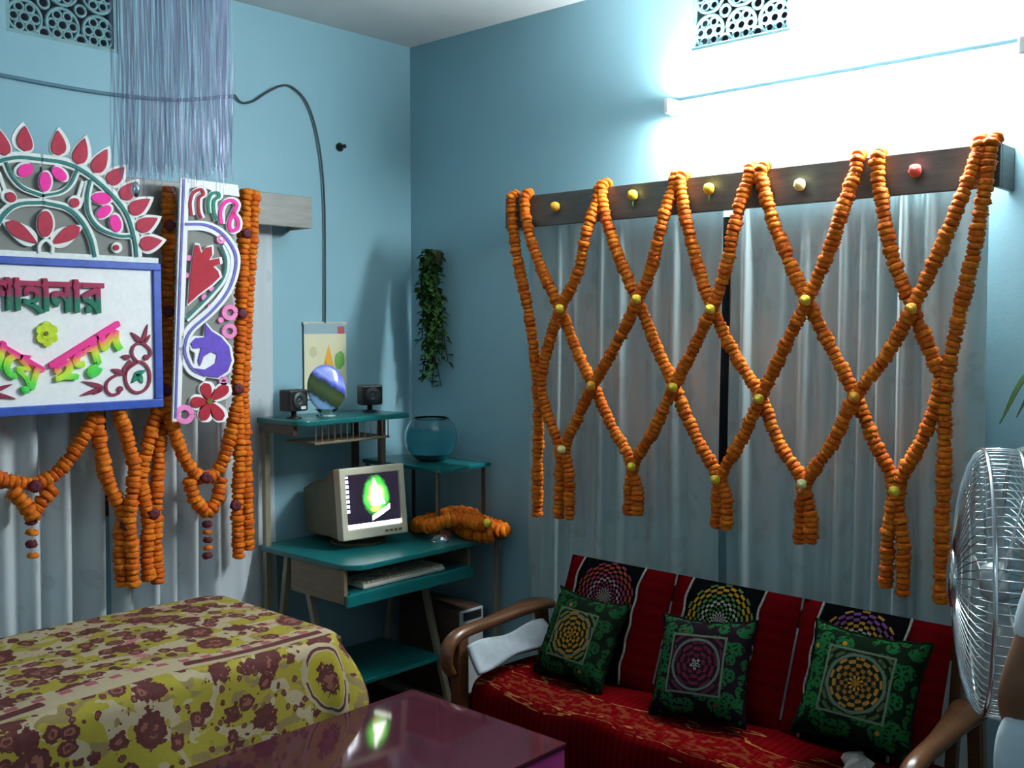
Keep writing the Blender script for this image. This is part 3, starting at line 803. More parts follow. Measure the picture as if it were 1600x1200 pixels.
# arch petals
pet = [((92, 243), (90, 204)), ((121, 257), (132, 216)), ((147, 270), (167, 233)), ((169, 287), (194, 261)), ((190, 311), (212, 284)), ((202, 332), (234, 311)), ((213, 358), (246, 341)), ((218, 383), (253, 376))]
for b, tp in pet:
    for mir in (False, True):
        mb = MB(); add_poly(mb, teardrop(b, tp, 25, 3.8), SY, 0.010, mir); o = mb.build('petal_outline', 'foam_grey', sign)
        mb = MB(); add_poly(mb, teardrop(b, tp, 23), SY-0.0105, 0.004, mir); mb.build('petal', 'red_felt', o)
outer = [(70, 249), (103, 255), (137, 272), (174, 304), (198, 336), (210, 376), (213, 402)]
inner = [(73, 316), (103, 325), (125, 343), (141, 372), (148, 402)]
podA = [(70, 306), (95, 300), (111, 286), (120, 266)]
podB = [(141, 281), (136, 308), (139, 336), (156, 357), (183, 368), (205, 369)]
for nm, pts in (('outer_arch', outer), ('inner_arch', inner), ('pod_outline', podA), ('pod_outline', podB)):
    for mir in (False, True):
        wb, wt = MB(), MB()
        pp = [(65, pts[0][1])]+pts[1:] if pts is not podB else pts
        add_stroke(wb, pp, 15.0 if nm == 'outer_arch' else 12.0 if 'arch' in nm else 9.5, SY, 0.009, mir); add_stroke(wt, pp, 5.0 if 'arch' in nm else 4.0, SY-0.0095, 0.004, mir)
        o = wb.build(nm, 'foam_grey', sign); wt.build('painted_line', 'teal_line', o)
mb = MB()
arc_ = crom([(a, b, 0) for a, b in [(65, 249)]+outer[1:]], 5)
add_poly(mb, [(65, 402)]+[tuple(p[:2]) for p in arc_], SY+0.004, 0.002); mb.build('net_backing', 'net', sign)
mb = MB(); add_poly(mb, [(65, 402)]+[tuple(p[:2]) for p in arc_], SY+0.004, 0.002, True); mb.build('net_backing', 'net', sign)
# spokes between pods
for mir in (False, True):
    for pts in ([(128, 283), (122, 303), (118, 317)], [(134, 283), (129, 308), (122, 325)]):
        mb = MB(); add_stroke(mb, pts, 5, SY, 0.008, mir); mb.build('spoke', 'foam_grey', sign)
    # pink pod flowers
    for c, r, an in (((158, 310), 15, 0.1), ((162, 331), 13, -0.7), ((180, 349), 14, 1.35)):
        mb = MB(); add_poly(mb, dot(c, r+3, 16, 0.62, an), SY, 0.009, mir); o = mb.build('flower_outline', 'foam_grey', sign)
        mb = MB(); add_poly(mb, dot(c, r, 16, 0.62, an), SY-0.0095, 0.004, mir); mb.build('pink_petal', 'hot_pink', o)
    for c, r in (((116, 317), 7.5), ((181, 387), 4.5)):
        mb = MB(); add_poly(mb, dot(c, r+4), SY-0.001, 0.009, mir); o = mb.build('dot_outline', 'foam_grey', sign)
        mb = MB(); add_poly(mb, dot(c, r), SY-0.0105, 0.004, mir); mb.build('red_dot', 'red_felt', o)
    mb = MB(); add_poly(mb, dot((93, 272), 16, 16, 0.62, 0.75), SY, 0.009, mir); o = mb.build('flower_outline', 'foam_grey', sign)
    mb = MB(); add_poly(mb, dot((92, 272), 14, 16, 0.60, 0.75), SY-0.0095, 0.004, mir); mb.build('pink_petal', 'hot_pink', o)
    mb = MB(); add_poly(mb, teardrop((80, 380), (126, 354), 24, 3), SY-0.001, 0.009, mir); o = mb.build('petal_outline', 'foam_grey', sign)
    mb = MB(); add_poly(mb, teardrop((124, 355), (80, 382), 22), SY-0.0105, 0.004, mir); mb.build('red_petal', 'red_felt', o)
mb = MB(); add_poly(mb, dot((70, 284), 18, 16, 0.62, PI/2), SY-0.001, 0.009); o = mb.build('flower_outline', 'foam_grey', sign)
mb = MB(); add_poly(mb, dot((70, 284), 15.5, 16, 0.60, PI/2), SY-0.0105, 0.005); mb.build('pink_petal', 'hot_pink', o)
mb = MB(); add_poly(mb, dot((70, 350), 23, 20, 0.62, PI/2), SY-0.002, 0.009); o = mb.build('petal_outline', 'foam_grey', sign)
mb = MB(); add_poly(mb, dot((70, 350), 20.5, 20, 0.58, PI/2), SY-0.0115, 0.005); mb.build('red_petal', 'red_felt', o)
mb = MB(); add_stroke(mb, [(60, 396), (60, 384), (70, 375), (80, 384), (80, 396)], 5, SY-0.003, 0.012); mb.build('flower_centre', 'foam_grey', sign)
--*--
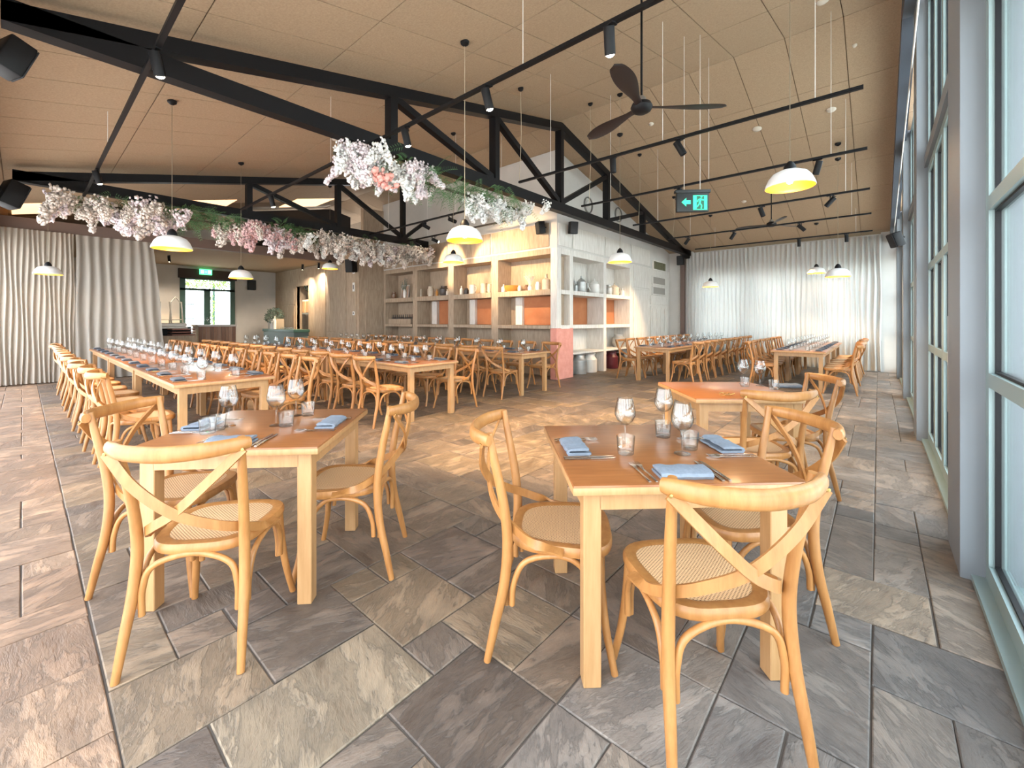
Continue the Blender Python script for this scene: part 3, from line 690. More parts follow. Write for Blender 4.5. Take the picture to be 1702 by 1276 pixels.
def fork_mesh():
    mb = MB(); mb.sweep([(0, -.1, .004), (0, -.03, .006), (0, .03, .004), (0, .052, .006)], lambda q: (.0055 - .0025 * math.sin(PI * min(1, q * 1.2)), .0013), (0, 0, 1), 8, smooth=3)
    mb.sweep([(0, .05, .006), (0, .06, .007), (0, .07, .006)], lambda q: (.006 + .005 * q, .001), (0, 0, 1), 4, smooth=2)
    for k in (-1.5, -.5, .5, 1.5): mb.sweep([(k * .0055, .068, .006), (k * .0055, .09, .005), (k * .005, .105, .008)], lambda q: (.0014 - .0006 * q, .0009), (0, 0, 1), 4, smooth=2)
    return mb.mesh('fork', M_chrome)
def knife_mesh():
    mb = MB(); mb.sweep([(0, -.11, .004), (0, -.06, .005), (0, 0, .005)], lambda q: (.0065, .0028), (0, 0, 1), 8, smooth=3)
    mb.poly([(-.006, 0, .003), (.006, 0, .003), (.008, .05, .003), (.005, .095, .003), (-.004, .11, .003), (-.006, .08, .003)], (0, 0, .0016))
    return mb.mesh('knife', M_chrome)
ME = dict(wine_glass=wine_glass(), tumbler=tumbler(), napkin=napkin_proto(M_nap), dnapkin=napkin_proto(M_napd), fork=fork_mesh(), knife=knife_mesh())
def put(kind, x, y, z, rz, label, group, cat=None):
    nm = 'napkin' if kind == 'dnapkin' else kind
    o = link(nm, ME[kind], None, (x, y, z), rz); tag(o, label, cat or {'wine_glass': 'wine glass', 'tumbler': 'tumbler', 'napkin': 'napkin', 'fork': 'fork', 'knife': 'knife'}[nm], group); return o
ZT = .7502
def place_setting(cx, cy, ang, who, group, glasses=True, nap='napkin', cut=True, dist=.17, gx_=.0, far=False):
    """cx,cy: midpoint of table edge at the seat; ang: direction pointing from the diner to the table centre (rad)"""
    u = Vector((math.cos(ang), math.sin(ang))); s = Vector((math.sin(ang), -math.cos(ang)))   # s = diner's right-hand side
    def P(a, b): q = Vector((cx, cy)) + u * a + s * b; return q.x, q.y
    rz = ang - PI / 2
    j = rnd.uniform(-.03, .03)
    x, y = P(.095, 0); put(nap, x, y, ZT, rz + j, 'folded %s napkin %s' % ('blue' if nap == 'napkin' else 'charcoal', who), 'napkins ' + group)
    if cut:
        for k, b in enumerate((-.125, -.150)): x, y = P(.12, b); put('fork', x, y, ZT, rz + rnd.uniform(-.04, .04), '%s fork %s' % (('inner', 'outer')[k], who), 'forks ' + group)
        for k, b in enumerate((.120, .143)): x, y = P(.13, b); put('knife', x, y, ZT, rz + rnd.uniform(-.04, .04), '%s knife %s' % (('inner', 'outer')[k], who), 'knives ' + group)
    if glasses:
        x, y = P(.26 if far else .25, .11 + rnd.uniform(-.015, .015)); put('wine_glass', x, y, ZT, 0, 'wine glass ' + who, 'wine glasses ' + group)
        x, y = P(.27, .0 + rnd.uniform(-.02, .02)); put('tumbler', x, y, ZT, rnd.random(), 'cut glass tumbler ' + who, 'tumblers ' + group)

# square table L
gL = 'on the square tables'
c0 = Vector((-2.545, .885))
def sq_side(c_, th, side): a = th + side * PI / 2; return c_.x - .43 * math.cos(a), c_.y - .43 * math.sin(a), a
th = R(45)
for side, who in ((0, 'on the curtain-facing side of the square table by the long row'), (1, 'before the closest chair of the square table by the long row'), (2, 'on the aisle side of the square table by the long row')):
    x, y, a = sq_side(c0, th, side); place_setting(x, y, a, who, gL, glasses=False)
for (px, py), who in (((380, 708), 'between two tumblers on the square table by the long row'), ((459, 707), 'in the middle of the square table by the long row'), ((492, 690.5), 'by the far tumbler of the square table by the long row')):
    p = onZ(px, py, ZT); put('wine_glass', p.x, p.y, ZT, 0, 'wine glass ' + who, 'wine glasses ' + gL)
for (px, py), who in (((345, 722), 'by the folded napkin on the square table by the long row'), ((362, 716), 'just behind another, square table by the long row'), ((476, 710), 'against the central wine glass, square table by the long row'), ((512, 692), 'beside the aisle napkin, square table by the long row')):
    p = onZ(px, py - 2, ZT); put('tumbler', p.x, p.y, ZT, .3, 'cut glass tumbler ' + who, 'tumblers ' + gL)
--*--
Pick out the lines containing the string "part" and show them.

Keep writing the Blender script for this image. This is part 3, starting at line 803. More parts follow. Measure the picture as if it were 1600x1200 pixels.
Continue the Blender Python script for this scene: part 3, from line 690. More parts follow. Write for Blender 4.5. Take the picture to be 1702 by 1276 pixels.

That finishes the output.